Julien Théron : D'abord l'armée ukrainienne qui est aguerrie parce qu'elle fait la guerre depuis 2014 dans le Donbass, contre ce qu'on appelle en général des séparatistes pro-russes. Une armée qui, ces derniers mois, s'est renforcé avec une garde nationale qui est bien équipée. Et puis maintenant aussi avec des bataillons de défense territoriale qui sont des civils qui s'entraînent à défendre leur pays. La Russie a déployé en général entre 90 000 et 130 000 soldats autour de l'Ukraine au sud en Crimée, à l'est vers le Donbass, au nord à l'occasion de deux exercices militaires avec la Biélorussie. Elle en a aussi à l'ouest de l'Ukraine, puisqu’elle est présente militairement dans une région moldave qui s'appelle la Transnistrie. Et puis, en dernier rideau, les pays de l'OTAN, déploient un certain nombre de troupes assez modérées, de l'ordre de quelques milliers dans les pays de l'OTAN, comme ça, s'il y avait une invasion russe, elle n'impliquerait pas des débordements sur les pays de l'OTAN.
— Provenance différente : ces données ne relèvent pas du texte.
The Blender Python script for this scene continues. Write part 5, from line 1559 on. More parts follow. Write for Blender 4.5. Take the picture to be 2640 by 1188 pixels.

Une attaque russe vous semble crédible ?

Oui, c'est tout à fait possible. Il y en a déjà eu. La Crimée a été annexée. Vladimir Poutine lui-même avait dit que c'était bien des soldats russes qui étaient intervenus en Crimée avant l'annexion. Et puis, la Russie soutient également ces séparatistes du Donbass, qui ont pour but aussi du point de vue de Moscou de créer un moyen de pression sur Kiev. Donc, il est tout à fait envisageable, effectivement, qu'ils interviennent. Ensuite, il y a deux questions : La première, est-ce qu'ils peuvent tenir le territoire ? La réponse est plutôt non. Ils peuvent tout à fait pénétrer le territoire ukrainien. Mais c'est un territoire de 44 millions d'habitants. Vous ne tenez pas un territoire de 44 millions d'habitants qui a une très grande conscience de sa souveraineté avec 130 000 hommes. Ce n’est pas possible. Et l'autre question, c'est de savoir s’il veut le faire. On n'est pas dans la tête de Vladimir Poutine et je pense qu’il y trois éléments qui l'ont fait un peu fait réfléchir. D'abord, la promesse de sanctions qui sont des sanctions économiques, mais qui sont des sanctions importantes. Deuxièmement, le don à l'Ukraine de matériaux de défense, comme des armes anti-tanks, par exemple, qui compliquerait très certainement la tâche des militaires russes. Puis, la scène intérieure russe n'a pas spécialement envie de créer un conflit en Ukraine qui durerait des années et qui s'enliserait complètement.

Les sanctions des Occidentaux sont-elles adaptées ?

Il y a un panel de pressions promises qui ne sont pas des choses qui sont mises en place dès maintenant. Certains analystes disent qu'il vaudrait mieux les déployer maintenant pour que les troupes se retirent autour de l'Ukraine, qu'elles ne soient plus menaçantes. Mais ce sont des promesses de sanctions et de ce point de vue-là, c'est monté en puissance très progressivement. Par exemple, les États-Unis ont accepté, il y a environ deux semaines, que les Pays-Baltes revendent le matériel américain qu'ils avaient acheté à l'Ukraine. C’est quelque chose qui est arrivé après négociation. C'est très progressif. De ce point de vue-là, effectivement, la montée des sanctions et la pluralité des sanctions sont plutôt efficaces. En revanche, là où le bât blesse, c'est qu'on remet beaucoup en cause l'homogénéité des Occidentaux. Le Royaume-Uni, les Polonais, les Lituaniens et un petit peu les États-Unis sont relativement fer de lance, alors que l'Allemagne surtout et un petit peu la France freinent un peu en disant qu'il faut privilégier le dialogue. L'Allemagne freine même assez sincèrement, en refusant justement que les armes allemandes soient revendues aux Ukrainiens. Elle leur a promis un hôpital et 5000 casques.